As Refn finalized the rivalry between Rakel and Miu, his daughter Lizzielou made a suggestion: What if there were a “mini version” of Miu and “many Mius” who could all team up? Enter Lizzielou as that miniature, whom Bundalovic’s Miu meets after defeating Chiang and returning to Copenhagen’s forested outskirts. A wider group of women — whom Refn considers saints, echoing Miu’s kinship with Joan of Arc — are also scattered throughout the woods with the smaller Miu introducing them to the elder.

“There’s thousands and thousands of her around the world,” Refn explains. “The only line that any of them ever speak is ‘We’ve been waiting for you.’ All these saints have been waiting for her to arrive so they can all move on to the next journey.” As Miu gathers the saints for her next task, she’s interrupted by Rakel emitting a metallic scream from her family’s castle — an unanswered challenge for the titular Copenhagen cowboy that leaves her weeping in despair. Then the episode transitions to its final cliffhanger involving Miroslav and Kojima, whose role Refn describes “as a spiritual advisor from Japan who knows how to deal with these saints.” According to Kojima’s unnamed character, “There’s only one answer: You have to go see the Giants.” Then Copenhagen Cowboy ends without providing a final (or even first) fight between Rakel and Miu and without explaining who or what the Giants represent.

Refn laughs about that abruptness — “I was like, I’m all out of ideas now. Wrap!” — but insists that ending on Rakel’s glowing eyes, Miu’s silent anguish, and Kojima’s emphatic command were all intentional disruptions in service of purposeful unpredictability.

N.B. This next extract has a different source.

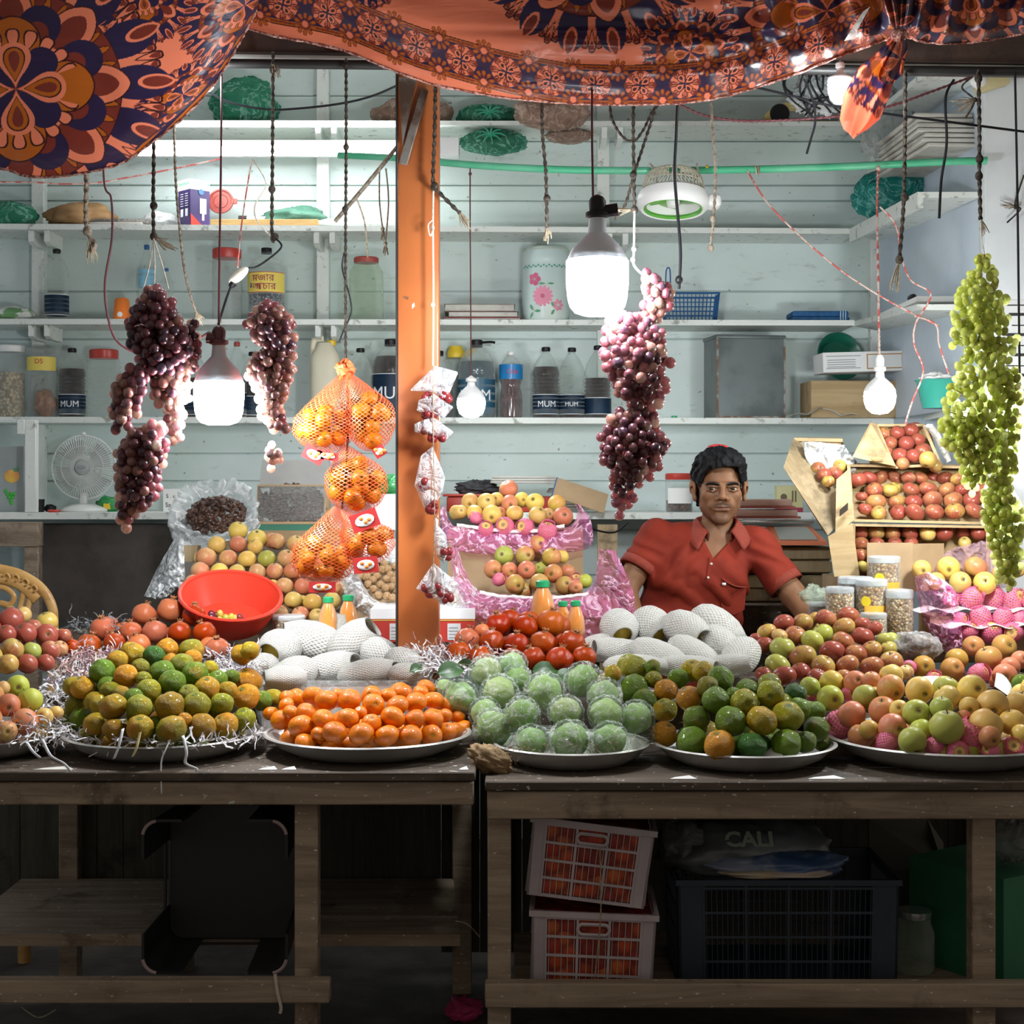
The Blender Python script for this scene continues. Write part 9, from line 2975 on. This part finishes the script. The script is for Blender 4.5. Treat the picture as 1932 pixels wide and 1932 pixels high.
d = 3.80
k = d / 2970
zb = PZ(1880, d)
tag(ob('crate_plank', box(PX(970, 3.9), 3.80, zb - .028, PX(1835, 3.9), 4.35, zb - .002), GREYW), 'low plank under the crates behind the lower rail', 'plank')
c1 = plastic_crate('lower white lattice crate of red netted fruit', (PX(1119, d), d + .15, zb), -.03, .035, 236 * k, .30, 158 * k, WCRS, .02, group='white lattice crates', fill=REDNET)
c2 = plastic_crate('tilted upper white lattice crate of red netted fruit', (PX(1110, d) - .002, d + .15, PZ(1712, d) + .012), -.04, .115, 232 * k, .30, 150 * k, WCRS, .02, group='white lattice crates', fill=REDNET)
tag(ob('cover_sheet', mv(box(-.135, -.14, 0, .14, .14, .004), PX(1122, d), d + .16, PZ(1577, d) + .004, ry=.115), mat('dark reddish sheet', (.10, .04, .04), .6, col2=(.22, .10, .08), ns=14)), 'dark reddish sheet covering the upper white crate', 'sheet')
tag(ob('binding_string', tube(smoothpath([P(1132, 1600, 3.775), P(1134, 1690, 3.77), P(1132, 1745, 3.772), P(1124, 1830, 3.782), P(1118, 1884, 3.79)]), .0018, 6), ROPE['jute']), 'string tied down the front of both white crates', 'string')
NAVYCR = mat('dark navy crate plastic', (.014, .024, .038), .45, col2=(.022, .034, .05), ns=5)
d = 3.86
k = d / 2970
t = plastic_crate('big dark navy crate under the right end of the table', (PX(1488, d), d + .17, zb), 0, 0, 418 * k, .34, 205 * k, NAVYCR, .03, handle=False, flare=.02, cols=4, rows=4, nver=8)
# printed sacks on the crate
SACK = mat('printed plastic sack', (.05, .055, .05), .35, col2=(.13, .15, .17), ns=5, bump=.4, bs=9)
SACKB = mat('blue white printed sack', (.16, .19, .26), .35, col2=(.04, .08, .18), ns=7, nr=(.45, .6), bump=.3, bs=10)
zt = zb + 205 * k
t = thing('sack', 'dark plastic sack with big pale letters on the navy crate', 'sack', (PX(1420, d), d + .19, zt))
g = lump(.215, .15, .085, .14, 2.0, 3, cr=.12, flat=.5)
ob('skin', g, SACK, t, smooth=True, loc=(0, 0, .035))
ob('lettering', mv(text_geo('CALI', .058, .002), -.0, -.135, .085, rx=-.75), mat('pale green lettering', (.26, .30, .26), .5), t)
t = thing('sack', 'blue and white printed sack lying at the crate front', 'sack', (PX(1470, d), d + .09, zt))
ob('skin', lump(.17, .09, .04, .16, 2.2, 6, cr=.15, flat=.7), SACKB, t, smooth=True, loc=(0, 0, .02))
ob('stripe', mv(lump(.14, .05, .014, .2, 2, 4), 0, -.055, .012), mat('cream sack print', (.38, .30, .20), .5, col2=(.42, .36, .34), ns=9), t, smooth=True)
tag(ob('plastic_sack', lump(.06, .09, .07, .3, 2, 8, cr=.3), film('grey clear sack', (.8, .8, .8), (.30, .31, .30), .35, .3, .2, 9, 1.0), loc=(PX(1305, d), d + .17, zt + .05), smooth=True), 'grey clear plastic bunched at the navy crate corner', 'plastic')
t = thing('jar', 'glass jar lying dark beside the navy crate', 'jar', (PX(1735, 3.95), 4.0, zb))
ob('body', lathe([(1e-5, 0), (.045, 0), (.05, .01), (.05, .10), (.04, .125), (.04, .14)], 24), PETG, t)
ob('lid', lathe([(.042, .138), (.043, .142), (.043, .155), (1e-5, .156)], 24), mat('steel pan', (0, 0, 0)), t)
GRNC = mat('green printed carton', (.012, .12, .055), .6, col2=(.02, .16, .075), ns=4)
t = thing('green_carton', 'green carton at the table end beside the last leg', 'carton', (PX(1960, 3.9), 3.93, PZ(1865, 3.9) - .02), rz=.6)
ob('box', box(-.12, -.0, 0, .25, .3, .30), GRNC, t)
ob('tape', box(-.03, -.002, .05, .0, 0, .10), mat('pale tape', (.42, .34, .26), .6), t)
tag(ob('clear_sheet', lump(.06, .04, .05, .3, 2, 18, cr=.3), film('grey clear sack', (0, 0, 0), (0, 0, 0)), loc=P(1915, 1585, 4.0), smooth=True), 'grey plastic lying on the green carton', 'plastic')
# boards behind the right table
bp = []
pxs = [832, 905, 985, 1100, 1260, 1400, 1540, 1640, 1700, 1790, 1880, 1990, 2090]
for a, b_ in zip(pxs, pxs[1:]):
	bp.append(box(PX(a, 4.68) + .001, 4.69, .10, PX(b_, 4.68) - .001, 4.71, .765))
tag(ob('back_boards', join(*bp), BLACKW), 'dark upright boards closing the back behind the crates', 'board wall')
tag(ob('leaning_board', hexa([P(1640, 1640, 4.3), P(1700, 1820, 4.25), P(1770, 1820, 4.25), P(1782, 1640, 4.3), P(1640, 1545, 4.4), P(1640, 1545, 4.42), P(1750, 1545, 4.42), P(1780, 1590, 4.4)]), mat('grey board', (.09, .085, .07), .8), smooth=False), 'grey board leaning behind the last table leg', 'board')
# black plastic stool lying on its side
BLK = mat('black stool plastic', (.012, .012, .013), .4)
TIP = mat('worn pinkish stool edge', (.34, .25, .25), .6)
t = thing('stool', 'black plastic stool lying on its side under the table', 'stool', (PX(405, 3.775), 3.775, PZ(1692, 3.775)))
k = 3.775 / 2970
w, h = 138 * k, 146 * k


def rrect(w_, h_, r, y, n=8):
	out_ = []
	for cx_, cz_, a0 in ((w_ - r, h_ - r, 0), (-w_ + r, h_ - r, PI / 2), (-w_ + r, -h_ + r, PI), (w_ - r, -h_ + r, 1.5 * PI)):
		out_ += [Vector((cx_ + r * math.cos(a0 + q * PI / 2 / n), y, cz_ + r * math.sin(a0 + q * PI / 2 / n))) for q in range(n + 1)]
	return out_


ra, rb = rrect(w * .94, h * .94, .04, .25), rrect(w * .90, h * .90, .035, .235)
n = len(ra)
ob('seat', (np.array([v[:] for v in ra + rb]), [tuple(range(n)), tuple(range(2 * n - 1, n - 1, -1))] + [(i, (i + 1) % n, n + (i + 1) % n, n + i) for i in range(n)], None), BLK, t)
ob('skirt', join(*[tube([a, b_], .004, 5) for a, b_ in zip(rrect(w * .94, h * .94, .04, .21), rrect(w * .94, h * .94, .04, .21)[1:] + [rrect(w * .94, h * .94, .04, .21)[0]])]), BLK, t)
for sx, sz in ((1, 1), (-1, 1), (-1, -1), (1, -1)):
	pts0 = [Vector((sx * (w - .04 + .04 * math.cos(a)) * 1, 0, sz * (h - .04 + .04 * math.sin(a)))) for a in np.linspace(0, PI / 2, 10)]
	pts0 = [Vector((sx * w, 0, sz * (h - .095)))] + pts0 + [Vector((sx * (w - .095), 0, sz * h))]
	V = []
	for y, f in ((0, 1), (.25, .94)):
		for q, e in ((1.0, 0), (.965, 1)):
			V += [(p.x * f * q, y, p.z * f * q) for p in pts0]
	m_ = len(pts0)
	Fc = []
	for i in range(m_ - 1):
		Fc += [(i, i + 1, 2 * m_ + i + 1, 2 * m_ + i), (m_ + i, 3 * m_ + i, 3 * m_ + i + 1, m_ + i + 1), (i, m_ + i, m_ + i + 1, i + 1), (2 * m_ + i, 2 * m_ + i + 1, 3 * m_ + i + 1, 3 * m_ + i)]
	Fc += [(0, 2 * m_, 3 * m_, m_), (m_ - 1, 2 * m_ - 1, 4 * m_ - 1, 3 * m_ - 1)]
	L = ob('leg', (np.array(V), Fc, None), BLK, t)
	ob('leg_edge', tube([p * .985 + Vector((0, -.002, 0)) for p in pts0[2:-2]], .0042, 6), TIP, L)
tag(ob('cord_end', tube(smoothpath([P(519, 1838, 3.715), P(523, 1870, 3.712), P(530, 1900, 3.714), P(528, 1912, 3.716)]), .0042, 6, flat=.5), mat('cream tape cord', (.48, .42, .36), .8)), 'cream tape hanging over the lower rail by the stool', 'cord')
for k_, (pa, pb, lb) in enumerate([((860, 1738), (905, 1768), 'thin wire bent beside the low shelf end'), ((40, 1900), (105, 1905), 'thin yellow wire curl below the lower rail')]):
	tag(ob('wire', tube(smoothpath([P(*pa, 3.95), P((pa[0] + pb[0]) / 2, pa[1] + (6 if k_ == 0 else 20), 3.93), P(*pb, 3.95)]), .0016, 5), ROPE['jute']), lb, 'wire')
tag(ob('pink_net', lump(.045, .05, .03, .3, 2, 3, cr=.3), mat('pink rag', (.45, .03, .14), .7), loc=(PX(872, 4.25), 4.40, .028), smooth=True), 'pink foam net scrap on the floor between the tables', 'net')
for k_, (px, py, w_, lb) in enumerate([(100, 1457, 40, 'splintered pale scrap along the table edge under the first dish'), (505, 1446, 18, 'pale paper scrap on the table edge between two dishes'), (545, 1446, 14, 'tiny pale scrap on the table edge before the mandarins'), (875, 1452, 9, 'small white scrap at the corner of the long table'), (1290, 1470, 26, 'pale torn scrap on the table edge between guavas and green oranges'), (1560, 1468, 36, 'pale pointed paper scrap before the widest dish')]):
	d = 3.735
	z = (TZL if px < 900 else TZR) + .0015
	x = PX(px, d)
	w2 = w_ * d / 2970
	tag(ob('paper_scrap', hexa([(x - w2, d, z - .0012), (x + w2, d + .002, z - .0012), (x + w2 * .5, d + .03, z - .0012), (x - w2 * .6, d + .022, z - .0012), (x - w2, d, z), (x + w2, d + .002, z), (x + w2 * .5, d + .03, z + .003), (x - w2 * .6, d + .022, z)]), PAPERW if k_ else PAPER, smooth=False), lb, 'paper')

What Refn describes as “the origin story of Miu” might continue if Netflix renews the series. But he also thinks there is value in divisiveness, in challenging both narrative form and viewers’ assumptions — a subconscious manifestation of his mother’s unfinished story passed along to Copenhagen Cowboy viewers. In Refn’s fairy tale, “happily ever after” isn’t a guarantee.